◆ STATED EXERCISE ◆
Give back exactly the lines from the beginning of the listing below to the line holding "COL = sc.collection", both ends included; the pictures stay out.

◆ GIVEN INFORMATION ◆
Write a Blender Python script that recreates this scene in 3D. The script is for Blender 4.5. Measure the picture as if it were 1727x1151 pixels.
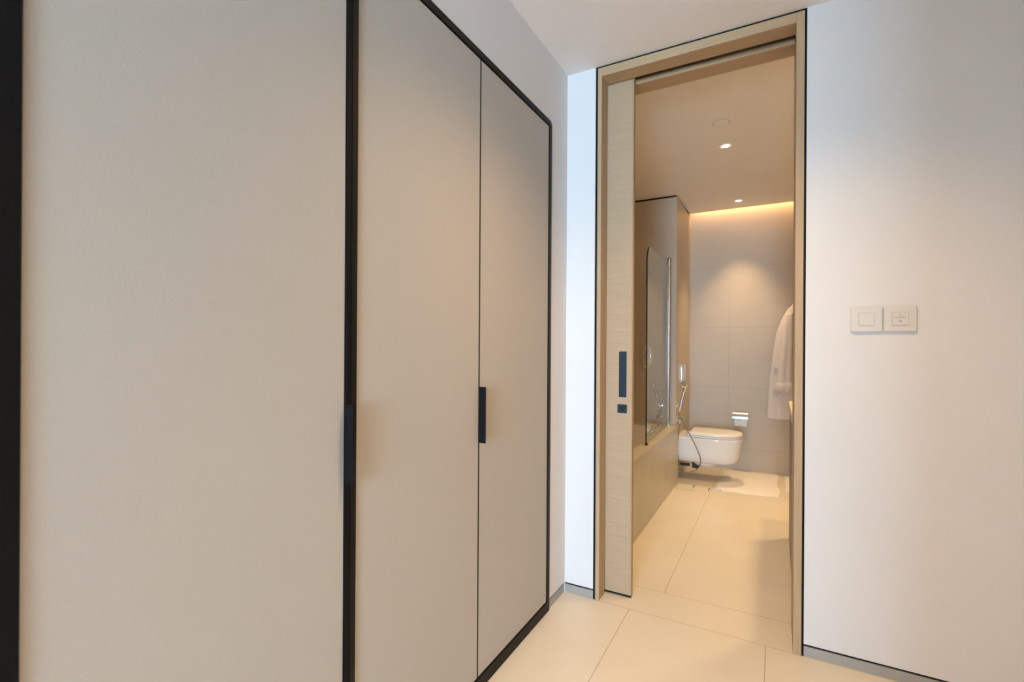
import bpy, bmesh, math, random
from mathutils import Matrix, Vector
random.seed(4)
PI = math.pi
sc = bpy.context.scene
for o in list(bpy.data.objects): bpy.data.objects.remove(o)
COL = sc.collection

# ------------------------------------------------------------------ camera, world, light, exposure
cam_d = bpy.data.cameras.new('camera')
cam_d.sensor_width = 36; cam_d.lens = 16.874; cam_d.shift_y = 0.0051
cam_d.clip_start = 0.02; cam_d.clip_end = 60
cam = bpy.data.objects.new('camera', cam_d); COL.objects.link(cam); sc.camera = cam
R = Matrix(((0.87623, -0.00520, 0.48187), (0.48183, -0.00286, -0.87626), (0.00594, 0.99998, 0.0)))
X_ = Vector(R.col[0]).normalized(); Z_ = Vector(R.col[2]); Z_ = (Z_ - X_ * Z_.dot(X_)).normalized(); Y_ = Z_.cross(X_)
M3 = Matrix((X_, Y_, Z_)).transposed()
cam.matrix_world = Matrix.Translation((0, 0, 1.188)) @ M3.to_4x4()

w = bpy.data.worlds.new('world'); sc.world = w; w.use_nodes = True
w.node_tree.nodes['Background'].inputs[0].default_value = (0.55, 0.75, 1, 1)
w.node_tree.nodes['Background'].inputs[1].default_value = 6.0

sc.view_settings.view_transform = 'Standard'; sc.view_settings.look = 'None'
sc.view_settings.gamma = 1; sc.view_settings.use_curve_mapping = False
sc.view_settings.exposure = 0.12

DAY = (0.49, 0.74, 1.0); WARM = (1.0, 0.70, 0.38); WARM_H = (1.0, 0.64, 0.30)
def area(name, loc, size, power, col, direction, spread=PI):
    l = bpy.data.lights.new(name, 'AREA'); l.shape = 'RECTANGLE'; l.size, l.size_y = size
    l.energy = power; l.color = col; l.spread = spread
    o = bpy.data.objects.new(name, l); COL.objects.link(o); o.location = loc
    o.rotation_euler = Vector(direction).to_track_quat('-Z', 'Y').to_euler(); return o
def spot(name, loc, power, col, angle=100, radius=0.03, blend=0.6):
    l = bpy.data.lights.new(name, 'SPOT'); l.energy = power; l.color = col
    l.spot_size = math.radians(angle); l.spot_blend = blend; l.shadow_soft_size = radius
    o = bpy.data.objects.new(name, l); COL.objects.link(o); o.location = loc; return o
# daylight through the bedroom window behind the camera
area('window_daylight', (0.40, -5.60, 1.35), (1.36, 2.2), 462, DAY, (0, 1, 0))
# bathroom cove light washing the back wall
area('cove_strip_light', (-0.03, 5.085, 2.61), (1.4, 0.03), 3.6, (1.0, 0.60, 0.29), (0, 0.6, -1))
# downlight positions
BATH_SPOTS = [(-0.30, 3.471, 50, 75, .03), (-0.306, 4.82, 70, 72, .016), (0.36, 2.85, 62, 125, .05), (0.45, 3.75, 70, 80, .05), (-1.15, 3.4, 12, 80, .03)]  # the vanity pair is added out of view for extra warm light
HALL_SPOTS = [(-0.05, 1.28, 108, 130, .05), (0.36, -0.30, 74, 115, .04), (-0.1, -3.2, 60, 115, .04)]
ZB = 2.527     # bathroom ceiling
ZH = 2.5       # hall ceiling

# ------------------------------------------------------------------ helpers
def s2l(c): return c / 12.92 if c <= 0.04045 else ((c + 0.055) / 1.055) ** 2.4
def rgb(r, g, b): return (s2l(r / 255), s2l(g / 255), s2l(b / 255), 1)

def mat(name, col, rough=0.6, metal=0.0, noise=0.0, scale=20, bump=0.0, spec=0.5, stretch=(1, 1, 1), bscale=None):
    m = bpy.data.materials.new(name); m.use_nodes = True; nt = m.node_tree; b = nt.nodes['Principled BSDF']
    b.inputs['Base Color'].default_value = col; b.inputs['Roughness'].default_value = rough
    b.inputs['Metallic'].default_value = metal; b.inputs['Specular IOR Level'].default_value = spec
    tc = nt.nodes.new('ShaderNodeTexCoord'); mp = nt.nodes.new('ShaderNodeMapping')
    mp.inputs['Scale'].default_value = stretch
    nt.links.new(tc.outputs['Object'], mp.inputs[0])
    if noise:
        n = nt.nodes.new('ShaderNodeTexNoise'); n.inputs['Scale'].default_value = scale; n.inputs['Detail'].default_value = 6
        nt.links.new(mp.outputs[0], n.inputs['Vector'])
        r = nt.nodes.new('ShaderNodeValToRGB'); r.color_ramp.elements[0].position = 0.3; r.color_ramp.elements[1].position = 0.7
        r.color_ramp.elements[0].color = tuple(c * (1 - noise) for c in col[:3]) + (1,)
        r.color_ramp.elements[1].color = tuple(min(1, c * (1 + noise)) for c in col[:3]) + (1,)
        nt.links.new(n.outputs['Fac'], r.inputs[0]); nt.links.new(r.outputs[0], b.inputs['Base Color'])
    if bump:
        n2 = nt.nodes.new('ShaderNodeTexNoise'); n2.inputs['Scale'].default_value = bscale or scale * 6; n2.inputs['Detail'].default_value = 3
        nt.links.new(mp.outputs[0], n2.inputs['Vector'])
        bp = nt.nodes.new('ShaderNodeBump'); bp.inputs['Strength'].default_value = bump; bp.inputs['Distance'].default_value = 0.002
        nt.links.new(n2.outputs['Fac'], bp.inputs['Height']); nt.links.new(bp.outputs[0], b.inputs['Normal'])
    return m

def tile_mat(name, col, joint, rough, joints, noise=0.05, nscale=3.0):
    """joints: list of (axis, offset, period, width[, (axis2, lo, hi)])"""
    m = mat(name, col, rough, noise=noise, scale=nscale, bump=0.03, bscale=120)
    nt = m.node_tree; b = nt.nodes['Principled BSDF']
    geo = nt.nodes.new('ShaderNodeNewGeometry'); sep = nt.nodes.new('ShaderNodeSeparateXYZ')
    nt.links.new(geo.outputs['Position'], sep.inputs[0])
    def mth(op, a, b_=None):
        n = nt.nodes.new('ShaderNodeMath'); n.operation = op
        for i, v in enumerate((a, b_)):
            if v is None: continue
            if isinstance(v, (int, float)): n.inputs[i].default_value = v
            else: nt.links.new(v, n.inputs[i])
        return n.outputs[0]
    acc = None
    for j in joints:
        c = sep.outputs['XYZ'.index(j[0])]
        x = mth('FRACT', mth('ADD', mth('DIVIDE', mth('SUBTRACT', c, j[1]), j[2]), 0.5))
        x = mth('MULTIPLY', mth('ABSOLUTE', mth('SUBTRACT', x, 0.5)), j[2])
        x = mth('LESS_THAN', x, j[3] / 2)
        if len(j) > 4:
            c2 = sep.outputs['XYZ'.index(j[4][0])]
            x = mth('MULTIPLY', x, mth('MULTIPLY', mth('GREATER_THAN', c2, j[4][1]), mth('LESS_THAN', c2, j[4][2])))
        acc = x if acc is None else mth('MAXIMUM', acc, x)
    src = b.inputs['Base Color'].links[0].from_socket
    mx = nt.nodes.new('ShaderNodeMix'); mx.data_type = 'RGBA'
    nt.links.new(acc, mx.inputs['Factor']); nt.links.new(src, mx.inputs[6]); mx.inputs[7].default_value = joint
    nt.links.new(mx.outputs[2], b.inputs['Base Color'])
    return m

def glass_mat(name, tint=(0.9, 0.93, 0.9, 1), rough=0.01, f0=1.35):
    m = bpy.data.materials.new(name); m.use_nodes = True; nt = m.node_tree; nt.nodes.clear()
    o = nt.nodes.new('ShaderNodeOutputMaterial'); t = nt.nodes.new('ShaderNodeBsdfTransparent'); g = nt.nodes.new('ShaderNodeBsdfGlossy')
    lw = nt.nodes.new('ShaderNodeLayerWeight'); lw.inputs[0].default_value = 0.5
    pw = nt.nodes.new('ShaderNodeMath'); pw.operation = 'POWER'; pw.inputs[1].default_value = 5.0; nt.links.new(lw.outputs['Facing'], pw.inputs[0])
    f = nt.nodes.new('ShaderNodeMath'); f.operation = 'MULTIPLY_ADD'; f.inputs[1].default_value = 0.90; f.inputs[2].default_value = 0.04; nt.links.new(pw.outputs[0], f.inputs[0]); mx = nt.nodes.new('ShaderNodeMixShader')
    t.inputs[0].default_value = tint; g.inputs['Roughness'].default_value = rough
    nt.links.new(f.outputs[0], mx.inputs[0]); nt.links.new(t.outputs[0], mx.inputs[1]); nt.links.new(g.outputs[0], mx.inputs[2])
    nt.links.new(mx.outputs[0], o.inputs[0]); return m

def emit_mat(name, col, strength):
    m = bpy.data.materials.new(name); m.use_nodes = True; nt = m.node_tree
    b = nt.nodes['Principled BSDF']; b.inputs['Emission Color'].default_value = col; b.inputs['Emission Strength'].default_value = strength
    b.inputs['Base Color'].default_value = (1, 1, 1, 1); return m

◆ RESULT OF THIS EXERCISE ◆
Write a Blender Python script that recreates this scene in 3D. The script is for Blender 4.5. Measure the picture as if it were 1727x1151 pixels.
import bpy, bmesh, math, random
from mathutils import Matrix, Vector
random.seed(4)
PI = math.pi
sc = bpy.context.scene
for o in list(bpy.data.objects): bpy.data.objects.remove(o)
COL = sc.collection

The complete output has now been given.